Pakistan’s automobile industry is witnessing a significant shift as multi-billion-dollar investments pour into the electric vehicle sector, reshaping the future of mobility in the country. With the Auto Policy 2021-26 paving the way for greater investment, production, and export opportunities, global automakers are showing increased interest in setting up operations. Companies including Hyundai, MG, and Changan are now prioritizing electric technology in Pakistan, further strengthening the role of the auto industry, which already contributes around 7 percent to the national economy. Industry observers note that consistent government policies have built confidence among global players, who now see Pakistan as a key emerging market for EV adoption.

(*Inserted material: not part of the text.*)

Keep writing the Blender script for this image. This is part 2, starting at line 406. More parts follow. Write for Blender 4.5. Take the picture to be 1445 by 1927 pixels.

Among the most notable developments is the entry of Chinese EV giant BYD, which has confirmed plans to establish a large-scale production facility in Karachi. The plant, scheduled to begin operations in 2026, will have an annual capacity of 25,000 vehicles. BYD’s ambitions are equally striking, as it seeks to capture 30 to 35 percent of Pakistan’s EV market share within a few years. Market experts suggest that by 2030, nearly one in three vehicles on Pakistan’s roads could be electric, underlining the scale of transition already underway. Government incentives, such as a 45 percent reduction in EV charging tariffs, are further boosting adoption, while analysts forecast that the size of the domestic EV market could triple or even quadruple by 2025.
Pakistan’s auto exports are also demonstrating steady growth alongside these developments. In 2023, the country exported over 10,000 cars, marking a 20 percent increase from the previous year. Master Changan contributed to this momentum by becoming the first company to export cars from Pakistan, an achievement seen as a milestone for the local industry. Complementing this progress, related industries have also begun to expand their footprint globally. Tractor exports to Central Asia and African markets are now valued at $40 to $50 million annually, while Pakistan’s battery exports have reached $30 million. In another breakthrough, the country has successfully exported 800,000 tons of raw iron for the first time, signaling growing diversification of industrial exports.
Further opportunities are on the horizon as talks with Russia are ongoing regarding the revival of Pakistan Steel Mills, a development that could enable the export of finished steel in the coming years. Such initiatives, combined with the influx of foreign investment in EV manufacturing, are expected to strengthen Pakistan’s industrial base and improve its standing in global supply chains. With multinational companies entering the local market and the government actively supporting sustainable mobility, Pakistan is steadily moving toward an automotive transformation that combines economic growth with technological progress.